Posted in Debt Settlement by Administrator on the May 26th, 2007

Prior to the introduction of Consumer Credit Counseling companies, Americans had very few options to deal with debt reduction, other than filing bankruptcy. CCC organizations were originally set up by a major credit card company in the early 1980s as a means of recovering money from thousands of people that were starting to fall behind on their payments.

In Credit Counseling you make a single monthly payment to a debt counseling agency. That agency then distributes the money to your creditors on your behalf, ideally at lower interest rates so you can pay off the debt faster. Of all the available debt options, Credit Counseling is by far the most popular, with millions of Americans participating.

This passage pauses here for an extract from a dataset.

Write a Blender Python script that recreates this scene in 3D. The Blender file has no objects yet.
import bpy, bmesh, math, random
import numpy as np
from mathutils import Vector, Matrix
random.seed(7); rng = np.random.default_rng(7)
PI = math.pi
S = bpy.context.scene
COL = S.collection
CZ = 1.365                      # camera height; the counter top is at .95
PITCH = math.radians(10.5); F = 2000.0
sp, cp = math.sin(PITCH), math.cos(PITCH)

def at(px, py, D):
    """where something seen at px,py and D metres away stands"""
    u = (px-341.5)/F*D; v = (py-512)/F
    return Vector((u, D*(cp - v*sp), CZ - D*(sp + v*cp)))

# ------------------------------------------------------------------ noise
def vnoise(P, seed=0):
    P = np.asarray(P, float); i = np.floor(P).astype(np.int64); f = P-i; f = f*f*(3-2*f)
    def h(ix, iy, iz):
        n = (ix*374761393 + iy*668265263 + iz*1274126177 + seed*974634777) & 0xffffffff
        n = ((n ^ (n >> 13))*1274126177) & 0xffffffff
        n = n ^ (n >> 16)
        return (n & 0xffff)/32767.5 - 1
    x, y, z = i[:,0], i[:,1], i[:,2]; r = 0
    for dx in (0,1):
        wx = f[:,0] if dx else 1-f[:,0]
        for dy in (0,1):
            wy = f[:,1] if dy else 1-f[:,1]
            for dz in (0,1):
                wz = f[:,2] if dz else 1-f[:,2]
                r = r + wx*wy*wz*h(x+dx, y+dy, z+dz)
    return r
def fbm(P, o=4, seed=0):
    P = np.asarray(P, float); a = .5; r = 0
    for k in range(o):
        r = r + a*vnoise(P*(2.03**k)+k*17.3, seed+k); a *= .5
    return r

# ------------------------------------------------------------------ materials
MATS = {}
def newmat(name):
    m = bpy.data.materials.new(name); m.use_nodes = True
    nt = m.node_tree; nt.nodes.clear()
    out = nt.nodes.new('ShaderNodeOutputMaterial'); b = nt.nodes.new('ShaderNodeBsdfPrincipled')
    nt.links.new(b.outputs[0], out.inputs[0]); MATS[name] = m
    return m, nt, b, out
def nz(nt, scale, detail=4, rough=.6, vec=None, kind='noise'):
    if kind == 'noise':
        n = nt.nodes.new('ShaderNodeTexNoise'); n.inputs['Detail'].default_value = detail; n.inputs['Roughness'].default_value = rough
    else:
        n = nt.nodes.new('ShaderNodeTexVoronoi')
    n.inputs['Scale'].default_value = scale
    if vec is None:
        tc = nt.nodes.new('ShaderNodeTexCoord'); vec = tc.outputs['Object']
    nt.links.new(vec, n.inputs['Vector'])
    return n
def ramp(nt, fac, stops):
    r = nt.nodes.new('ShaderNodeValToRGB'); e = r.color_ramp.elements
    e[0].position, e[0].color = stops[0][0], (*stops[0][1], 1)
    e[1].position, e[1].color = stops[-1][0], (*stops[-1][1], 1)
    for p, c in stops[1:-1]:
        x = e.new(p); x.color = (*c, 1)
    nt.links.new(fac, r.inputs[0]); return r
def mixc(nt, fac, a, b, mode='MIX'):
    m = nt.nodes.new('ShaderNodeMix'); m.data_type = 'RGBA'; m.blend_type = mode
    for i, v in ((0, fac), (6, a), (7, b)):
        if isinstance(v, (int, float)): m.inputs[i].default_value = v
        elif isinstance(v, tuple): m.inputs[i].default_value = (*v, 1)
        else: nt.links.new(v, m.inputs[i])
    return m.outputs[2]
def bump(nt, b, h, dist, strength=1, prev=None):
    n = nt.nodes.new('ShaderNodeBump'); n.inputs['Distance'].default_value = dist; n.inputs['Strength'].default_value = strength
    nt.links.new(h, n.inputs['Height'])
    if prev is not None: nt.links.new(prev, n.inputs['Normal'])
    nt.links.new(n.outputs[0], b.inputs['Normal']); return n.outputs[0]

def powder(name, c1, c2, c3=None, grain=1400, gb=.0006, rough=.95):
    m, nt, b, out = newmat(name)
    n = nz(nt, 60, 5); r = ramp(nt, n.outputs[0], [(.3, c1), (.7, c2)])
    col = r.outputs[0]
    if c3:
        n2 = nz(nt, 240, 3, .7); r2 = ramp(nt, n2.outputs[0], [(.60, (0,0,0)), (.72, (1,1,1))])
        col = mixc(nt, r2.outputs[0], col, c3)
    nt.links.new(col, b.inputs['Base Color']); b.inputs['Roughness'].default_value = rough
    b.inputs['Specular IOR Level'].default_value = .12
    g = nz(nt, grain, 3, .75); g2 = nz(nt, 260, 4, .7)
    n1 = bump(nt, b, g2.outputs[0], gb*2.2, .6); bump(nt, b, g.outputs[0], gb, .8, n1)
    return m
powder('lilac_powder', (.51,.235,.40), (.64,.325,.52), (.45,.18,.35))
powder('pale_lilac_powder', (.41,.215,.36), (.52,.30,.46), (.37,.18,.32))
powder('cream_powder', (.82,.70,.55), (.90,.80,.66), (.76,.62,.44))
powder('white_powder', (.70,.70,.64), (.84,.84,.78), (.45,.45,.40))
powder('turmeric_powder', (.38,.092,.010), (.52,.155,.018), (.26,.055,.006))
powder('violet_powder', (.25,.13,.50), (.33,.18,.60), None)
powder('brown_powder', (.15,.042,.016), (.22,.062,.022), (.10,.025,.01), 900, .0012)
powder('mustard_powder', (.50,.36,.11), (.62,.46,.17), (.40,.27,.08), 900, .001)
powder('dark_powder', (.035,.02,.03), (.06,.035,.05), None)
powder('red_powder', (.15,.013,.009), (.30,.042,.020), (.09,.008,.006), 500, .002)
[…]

Does this mean it’s the best choice for most people struggling with debt? Not necessarily.

There are numerous problems with this approach, and in recent years, Credit Counseling has come under heavy criticism from impartial consumer groups and government regulators. One of the most misleading aspects of Credit Counseling is the “non-profit” status of most agencies. Just because an organization says it is a “non profit,” there is no guarantee that the services provided are free, affordable, or even legitimate.

Another big problem with Credit Counseling is the divided loyalty of the agencies. Credit Counseling organizations are dependent on creditors for the majority of their income (in the form of kickbacks of 7-15% of the monthly payments), yet the agency supposedly represents the consumer. How can the consumer expect truly objective advice from an agency that directly accepts compensation from his or her creditors? That’s why one of the criticisms of the Credit Counseling industry is that it acts like a big collection agency for the credit card banks.

Consumers should not use credit counseling organizations that:

• Charge up-front or monthly fees for enrollment into their program.

• Disguise additional high commissions and fees in the form of “voluntary contributions”.

• Try to enroll you in a debt management plan (DMP) without spending time reviewing your financial situation.

• Offer to enroll you in a DMP without teaching you budgeting and money management skills.

• Demand that you make payments into a DMP before your creditors have accepted you into the program.